Malgré la présence potentielle de criminels à bord du MV Sun Sea, certains trouvent exagérées les mesures de sécurité qu'a déployées le gouvernement canadien. «On s'y attendait, avec tout le battage médiatique qui a eu lieu autour de l'arrivée du navire, mais ce n'est quand même pas normal, de telles règles de sécurité. D'autant plus qu'il y a des enfants à bord», a dit hier un des porte-parole du Congrès tamoul canadien, Gary Anandasangaree.

Avocate torontoise spécialisée en immigration, Barbara Jackman voit dans le filtrage de l'information une tentative de cacher le drame humain que vivent ces migrants. «Les autorités exagèrent les moyens de sécurité pour créer l'impression qu'il y a là une vraie menace. Aussi, en ne montrant pas le visage des gens, on les déshumanise. C'est ainsi qu'on entretient la peur.»

De son côté, le gouvernement canadien explique qu'il a l'obligation légale de protéger l'identité des demandeurs d'asile, qu'ils arrivent par avion, par la terre ou par bateau.

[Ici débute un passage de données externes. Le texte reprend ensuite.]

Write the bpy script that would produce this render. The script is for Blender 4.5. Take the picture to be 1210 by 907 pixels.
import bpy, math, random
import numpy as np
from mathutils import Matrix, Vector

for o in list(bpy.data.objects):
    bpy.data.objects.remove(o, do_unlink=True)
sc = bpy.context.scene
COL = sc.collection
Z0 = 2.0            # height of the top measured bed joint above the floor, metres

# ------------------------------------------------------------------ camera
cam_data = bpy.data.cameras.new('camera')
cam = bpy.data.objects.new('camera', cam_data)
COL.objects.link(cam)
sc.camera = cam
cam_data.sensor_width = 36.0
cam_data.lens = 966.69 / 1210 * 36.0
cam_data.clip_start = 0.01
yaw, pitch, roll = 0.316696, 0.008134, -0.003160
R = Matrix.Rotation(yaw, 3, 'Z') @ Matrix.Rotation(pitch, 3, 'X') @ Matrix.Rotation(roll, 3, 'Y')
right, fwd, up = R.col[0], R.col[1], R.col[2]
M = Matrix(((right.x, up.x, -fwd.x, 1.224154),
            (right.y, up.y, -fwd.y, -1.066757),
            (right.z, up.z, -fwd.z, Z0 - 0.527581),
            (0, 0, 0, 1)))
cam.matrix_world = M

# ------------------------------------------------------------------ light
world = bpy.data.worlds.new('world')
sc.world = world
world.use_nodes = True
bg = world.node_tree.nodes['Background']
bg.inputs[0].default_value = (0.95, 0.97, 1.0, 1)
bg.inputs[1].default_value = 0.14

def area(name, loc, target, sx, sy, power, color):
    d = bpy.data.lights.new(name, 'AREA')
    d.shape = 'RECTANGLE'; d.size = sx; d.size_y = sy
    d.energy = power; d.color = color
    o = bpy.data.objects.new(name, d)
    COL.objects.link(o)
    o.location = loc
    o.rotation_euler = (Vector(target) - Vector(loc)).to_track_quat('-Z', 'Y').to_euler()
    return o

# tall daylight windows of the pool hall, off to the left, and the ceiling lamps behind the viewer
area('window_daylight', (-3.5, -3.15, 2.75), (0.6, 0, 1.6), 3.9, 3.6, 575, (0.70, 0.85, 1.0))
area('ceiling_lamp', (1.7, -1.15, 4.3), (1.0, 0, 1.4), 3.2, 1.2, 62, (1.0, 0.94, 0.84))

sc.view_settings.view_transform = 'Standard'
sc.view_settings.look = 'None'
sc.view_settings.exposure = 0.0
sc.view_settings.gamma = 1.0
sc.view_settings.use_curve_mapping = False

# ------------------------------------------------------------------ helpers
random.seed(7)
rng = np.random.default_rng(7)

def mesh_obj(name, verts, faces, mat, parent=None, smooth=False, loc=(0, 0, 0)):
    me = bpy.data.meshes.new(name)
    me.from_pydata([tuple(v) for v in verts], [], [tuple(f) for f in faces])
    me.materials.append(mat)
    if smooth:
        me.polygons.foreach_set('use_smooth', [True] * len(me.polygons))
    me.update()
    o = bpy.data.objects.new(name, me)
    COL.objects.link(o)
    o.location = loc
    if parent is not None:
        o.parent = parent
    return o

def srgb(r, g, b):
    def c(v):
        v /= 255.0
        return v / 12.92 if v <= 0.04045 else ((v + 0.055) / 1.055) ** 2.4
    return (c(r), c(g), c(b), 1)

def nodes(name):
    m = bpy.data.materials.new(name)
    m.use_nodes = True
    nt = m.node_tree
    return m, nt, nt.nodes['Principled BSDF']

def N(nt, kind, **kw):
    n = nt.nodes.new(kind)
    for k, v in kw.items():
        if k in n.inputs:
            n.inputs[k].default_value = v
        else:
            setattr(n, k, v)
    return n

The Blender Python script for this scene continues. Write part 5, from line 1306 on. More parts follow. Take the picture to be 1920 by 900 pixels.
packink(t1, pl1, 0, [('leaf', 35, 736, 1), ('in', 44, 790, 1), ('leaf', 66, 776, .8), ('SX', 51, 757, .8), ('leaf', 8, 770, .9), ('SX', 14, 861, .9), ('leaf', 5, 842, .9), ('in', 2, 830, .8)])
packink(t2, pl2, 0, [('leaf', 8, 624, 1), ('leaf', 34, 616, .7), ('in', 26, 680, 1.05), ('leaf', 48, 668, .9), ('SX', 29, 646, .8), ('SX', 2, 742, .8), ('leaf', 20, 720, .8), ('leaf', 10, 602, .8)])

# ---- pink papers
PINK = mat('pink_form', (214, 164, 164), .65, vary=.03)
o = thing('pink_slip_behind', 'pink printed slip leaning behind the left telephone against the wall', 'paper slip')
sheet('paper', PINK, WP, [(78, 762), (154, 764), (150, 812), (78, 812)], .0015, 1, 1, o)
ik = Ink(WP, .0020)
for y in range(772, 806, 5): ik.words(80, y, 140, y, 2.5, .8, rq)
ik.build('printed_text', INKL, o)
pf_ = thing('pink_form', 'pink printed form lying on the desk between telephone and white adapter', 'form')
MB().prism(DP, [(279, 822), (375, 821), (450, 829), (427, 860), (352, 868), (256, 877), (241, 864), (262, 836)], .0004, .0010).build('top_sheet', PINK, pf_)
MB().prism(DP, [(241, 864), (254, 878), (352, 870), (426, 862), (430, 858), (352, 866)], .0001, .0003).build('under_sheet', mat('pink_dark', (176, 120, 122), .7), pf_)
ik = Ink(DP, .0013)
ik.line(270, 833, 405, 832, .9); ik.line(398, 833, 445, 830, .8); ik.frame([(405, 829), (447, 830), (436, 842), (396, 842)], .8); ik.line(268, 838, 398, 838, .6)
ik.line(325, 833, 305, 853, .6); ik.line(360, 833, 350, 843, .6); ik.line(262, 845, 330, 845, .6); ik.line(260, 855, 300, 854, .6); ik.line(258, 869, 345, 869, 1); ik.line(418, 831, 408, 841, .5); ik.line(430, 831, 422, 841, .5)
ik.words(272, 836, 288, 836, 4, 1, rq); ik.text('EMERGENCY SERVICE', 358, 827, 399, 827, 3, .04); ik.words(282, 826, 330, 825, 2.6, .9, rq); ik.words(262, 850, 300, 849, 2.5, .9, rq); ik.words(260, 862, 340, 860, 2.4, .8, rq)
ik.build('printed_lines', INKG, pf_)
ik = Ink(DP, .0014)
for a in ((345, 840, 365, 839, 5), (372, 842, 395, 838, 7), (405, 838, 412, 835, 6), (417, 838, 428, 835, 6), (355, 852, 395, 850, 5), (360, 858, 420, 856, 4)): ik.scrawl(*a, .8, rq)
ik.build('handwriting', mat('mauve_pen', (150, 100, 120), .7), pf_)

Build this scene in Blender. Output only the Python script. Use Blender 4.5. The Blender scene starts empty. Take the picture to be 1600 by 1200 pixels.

Le gouvernement affirmait hier avoir tout mis en place pour veiller à la santé et à la sécurité des passagers du MV Sun Sea, qui ont subi un long et dur voyage en mer. Selon plusieurs rapports, le cargo aurait quitté l'Asie au printemps. Après s'être d'abord dirigé vers l'Australie, le navire a mis le cap vers le Canada il y a plus de trois mois.